I started Weight Watchers Online a month ago. I have since lost 9 pounds. I would like on this blog to journal my weight loss journey. I will post my daily exercise and meals, and I will post my struggles each day. Hopefully this will encourage anyone else struggleing to lose weight, and will be an encouragement to me as I can see my progress and what worked.

I use an Xbox game/program called Yourself Fitness to workout. I really have been enjoying it and the fact that it grows with me is a wonderful bonus. When I first started I could only barely make it through a 15 minute workout, but now I am at a 30 minute workout! Progress, I love it!

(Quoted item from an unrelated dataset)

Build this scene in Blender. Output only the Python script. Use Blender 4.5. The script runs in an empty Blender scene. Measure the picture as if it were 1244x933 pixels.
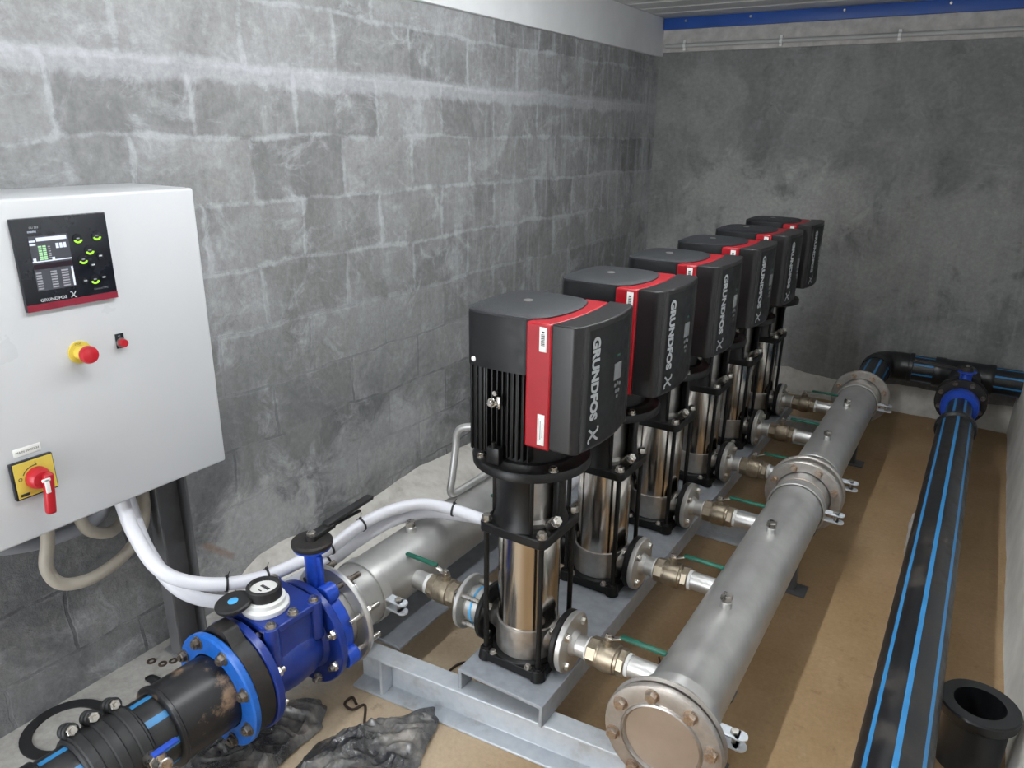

Here is my progress so far:

7/18/05: 189
7/25/05: 184
8/1/05: 182
8/8/05: 181
8/19/05: 180

I have lost 9 pounds so far, but it has been a struggle. I tend to want to eat less than my alloted points which then slows my metablolism and then I gain. Then I get discouraged and eat everthing in sight. I am trying to focus on balance in this. I also despise most veggies and will usually choose fasting above carrots or salad for a snack. I am also working on this, but I believe that it has to be tiny baby step changes that will eventually transform my eating into something healthy. So as you read what I actually ate, and are thinking that I need to totally change my eating, understand that I KNOW that, but I want lifelong changes which means doing it slowly for me.